We’ve skewered this emphasis on haste in previous posts. It’s based on the false assumption that baseball fans do not want to enjoy a tie game that goes into extra innings. That’s a premise that does not hold up, when you look at the game and its history. How many memorable extra-inning moments would be gone, if the winning team sent out a runner to second base to start the inning? The impact of a walk-off hit is diluted, if it’s a bleeder that sneaks through the infield and allows the fast runner (who did not earn his place; but merely strolled out there) to score from second base. Boring. Contrived. Okay for kids. Not okay for adults.

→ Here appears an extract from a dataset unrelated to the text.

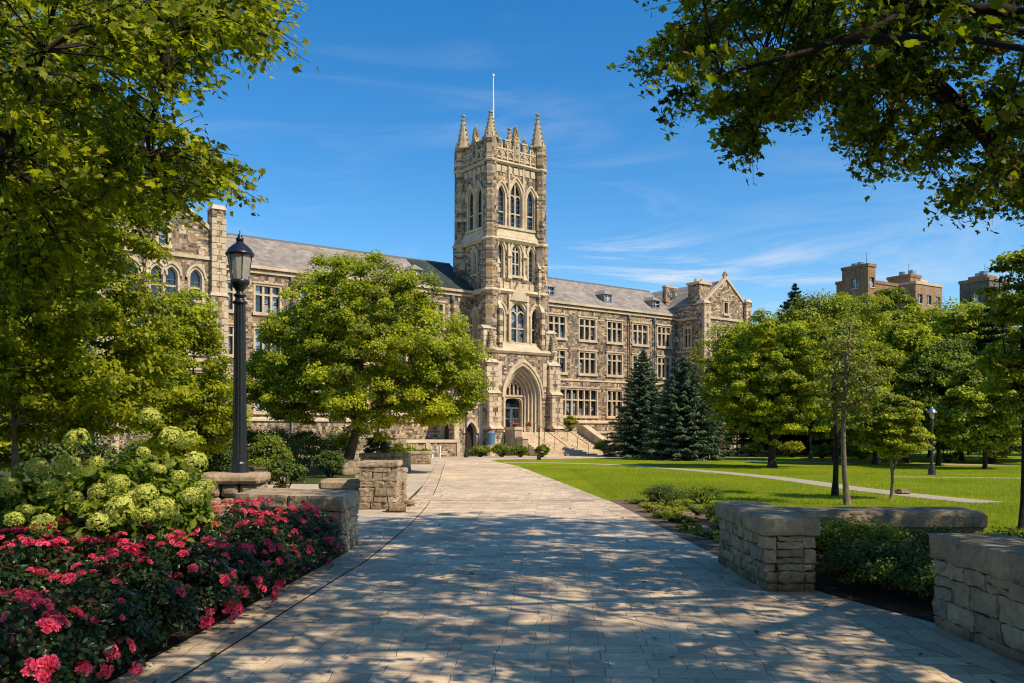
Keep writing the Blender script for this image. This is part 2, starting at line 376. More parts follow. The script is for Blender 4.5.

You can see where this is going. Next will be the courtesy runner for those aging designated hitters with creaky knees. Letting players sub back into games. And maybe even hitting off a tee, to bring more offense back to the games. Okay, try coaches pitching before that. It’s a hit (pun intended) for the home run derby during All Star Week. With the DH no pitchers hit in the American League. With tee ball or coach pitch, they don’t have to pitch, either. You want offense? Hit off a tee.
The false narrative in the Commissioner’s Office is that there is something wrong with baseball that needs to be fixed. That is true. Plenty is wrong: juiced baseballs, ridiculous contracts, ridiculous prices for tickets and concessions and parking, ridiculous disparity between wealthy and poor (or cheap) teams, performance-enhancing drugs, racism, lack of competitive balance, the destruction of the minor leagues. An “automatic runner” at second base fixes none of these issues. It creates problems.
Baseball on the filed is not broken. It does not need to be fixed by gimmicks like an automatic runner or a three-batter limit or seven-inning doubleheaders or a time limit between pitches or a designated hitter. If the Commissioner wants to fix something, why not focus on the juiced baseball and the inconsistencies, year to year, between and among the baseballs. Deal with the real problems listed above that threaten to wreck the game. Don’t tamper with the rules of the game to suit cheap goals and distract from the real problems. Sir, you aren’t fooling anybody with your smoke and mirrors. You’re embarrassing yourself.